Sardine, la piazza delle domande a cui la politica deve rispondere

di Palmira Mancuso – Quando non si ha un regime dittatoriale contro cui resistere (e fortunatamente è il caso italiano) scendere in piazza a manifestare conferma l’inadeguatezza sempre più profonda della politica istituzionale incapace di intercettare esigenze sociali diffuse.

Ogni piazza è diversa, perchè inevitabilmente esprime diverse istanze territoriali: così non è un caso che dalla Sicilia il grido di allarme sia sull’emigrazione, ovvero sull’impoverimento sociale dovuto all’impossibilità di pensare al proprio futuro nelle nostre città, ancorate agli ultimi posti delle classifiche nazionali per qualità della vita. Un dato di fatto su cui bisognerebbe approfondire le ragioni della mancata crescita non solo economica di una regione.

Eppure il fenomeno delle Sardine, che avrebbero potuto chiamarsi Scampi o Elefanti (fa lo stesso, come hanno ben spiegato i quattro “pionieri” della mobilitazione in una lunga ma importante lettera a Repubblica di qualche giorno fa), è un segnale della storia contemporanea che sta attraversando il globo, non dappertutto nello stesso modo, ma da Hong Kong a quello che accade in Sudamerica, ma anche in buon parte di Europa, dai gilet  gialli opposti per toni alle sardine, o in Iraq dove la gente si mobilita contro la corruzione dilagante del proprio governo.

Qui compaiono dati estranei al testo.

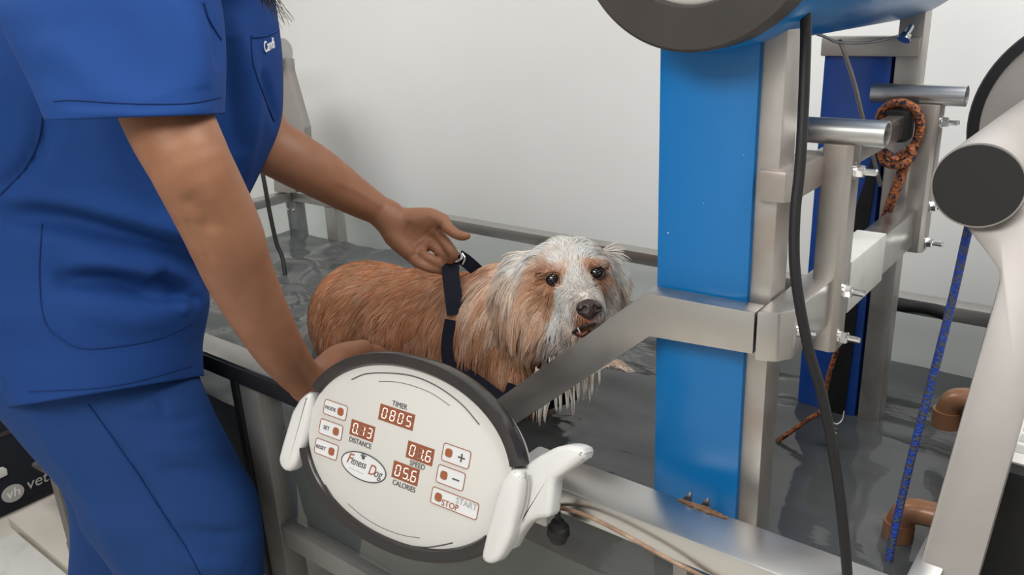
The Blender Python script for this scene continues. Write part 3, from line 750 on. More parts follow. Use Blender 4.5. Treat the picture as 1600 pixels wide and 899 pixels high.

Non sono piazze equiparabili ma hanno il connotato singolare di opposizione alle classi dirigenti che evidentemente non riescono a rappresentare il popolo.

Ma accanto alla contestazione frontale mancano però di obiettivi politici puntuali: una sorta di post-grillismo, dove all’antipolitica si è sostituita la politica (“noi siamo politica” è stato detto anche ieri in piazza) senza tuttavia voler costruire rappresentanza.

Per le analisi politologiche ci sarà tempo o forse non servono: le sardine sono persone che hanno un concetto alto della partecipazione civile e che hanno sentito il bisogno di portare il dissenso fuori dalle dinamiche della comunicazione virtuale, lasciandosi la libertà di non fare un partito. Con buona pace di chi pensa di poter cavalcare l’onda o di imbrigliarla.

E’ l’idea di una società inclusiva e moderna quella espressa dalla varie piazze italiane, dove le distanze tra Bologna e Messina sono evidenti, ma dove c’è ancora posto per l’ascolto e per un sentire condiviso che metta il rispetto dell’uomo al centro delle scelte di governo. E’ un tentativo di riaffermare valori e sensibilità che sono stati fondanti della nostra democrazia e più in generale dell’ideale europeo. E certo bisognerebbe trovare un linguaggio comune tra chi all’antisalvinismo propone l’orgoglio in chiave “sicilianista”, chi invece si sente cittadino del mondo e chi rivendica il diritto a viaggiare liberamente per studiare ed emanciparsi senza sentirsi “perdente” perchè ha lasciato la propria città d’origine. Questa sarà la sfida. Imparare a vivere da sardine in un mare di altri pesci, squali compresi.